Part Two of the series, entitled Prophets and Poets, premiered in March, 1999,
at the Virginia Festival of the Book. In April, 1999, it was screened at the
Festival of Southern Literature in Chattanooga, Tennessee. Part Three of the
series premiered in Atlanta in February, 2000 at the Atlanta Center for the
Performing Arts during a one-day Southern Literature Festival, sponsored by
Georgia State University, in which all three parts of the trilogy were shown.
Booklist Magazine named the series an EDITORS CHOICE. PBS screening of the
series will take place in spring, 2001.
In collaboration with the producer, Jamie Ross, Spears is now completing A
series for primetime PBS on the natural and cultural history of the Appalachian
mountains. APPALACHIA: A History of Mountains and
People will be the first
four part series for national broadcast on the history of this national treasure.
Ross Spears also has completed three personal, autobiographical works.

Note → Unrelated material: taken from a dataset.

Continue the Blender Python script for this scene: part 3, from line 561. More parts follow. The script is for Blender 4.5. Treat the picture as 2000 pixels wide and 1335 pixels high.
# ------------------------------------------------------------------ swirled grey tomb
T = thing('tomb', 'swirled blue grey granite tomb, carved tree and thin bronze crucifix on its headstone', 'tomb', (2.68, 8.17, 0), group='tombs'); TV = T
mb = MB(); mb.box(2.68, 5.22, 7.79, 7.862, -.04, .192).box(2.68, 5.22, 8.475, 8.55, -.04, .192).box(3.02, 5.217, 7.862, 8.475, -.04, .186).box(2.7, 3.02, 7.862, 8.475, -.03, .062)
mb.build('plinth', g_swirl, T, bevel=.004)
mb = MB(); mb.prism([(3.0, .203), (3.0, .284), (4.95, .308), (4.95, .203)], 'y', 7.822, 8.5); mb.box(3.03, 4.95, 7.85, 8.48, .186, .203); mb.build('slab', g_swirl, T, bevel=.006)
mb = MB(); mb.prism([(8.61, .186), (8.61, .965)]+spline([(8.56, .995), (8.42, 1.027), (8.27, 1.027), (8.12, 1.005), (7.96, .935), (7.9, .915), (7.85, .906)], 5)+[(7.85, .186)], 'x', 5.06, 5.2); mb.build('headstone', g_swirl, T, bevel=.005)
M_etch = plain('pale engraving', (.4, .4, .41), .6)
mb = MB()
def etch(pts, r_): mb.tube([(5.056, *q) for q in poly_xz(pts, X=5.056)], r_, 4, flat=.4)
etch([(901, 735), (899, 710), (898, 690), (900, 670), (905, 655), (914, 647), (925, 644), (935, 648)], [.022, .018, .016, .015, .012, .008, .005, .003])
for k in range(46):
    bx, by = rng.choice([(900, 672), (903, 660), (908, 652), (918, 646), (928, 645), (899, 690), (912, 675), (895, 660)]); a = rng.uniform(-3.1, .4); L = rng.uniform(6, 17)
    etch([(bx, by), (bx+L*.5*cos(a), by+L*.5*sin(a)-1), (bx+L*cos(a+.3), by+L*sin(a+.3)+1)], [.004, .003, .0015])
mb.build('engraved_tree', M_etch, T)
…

In
1993 he completed the short film An Afternoon with Father
Flye, a portrait
of Father James Harold Flye, who was a lifelong friend to James Agee and a
close friend to Ross Spears from 1973 until 1983. In 1998, with the assistance
of the editor Alexandria Searls, he completed Toddlin', a portrait of his son
Nicholas Spears at age 27 months old, as well as the film portrait Train Boys.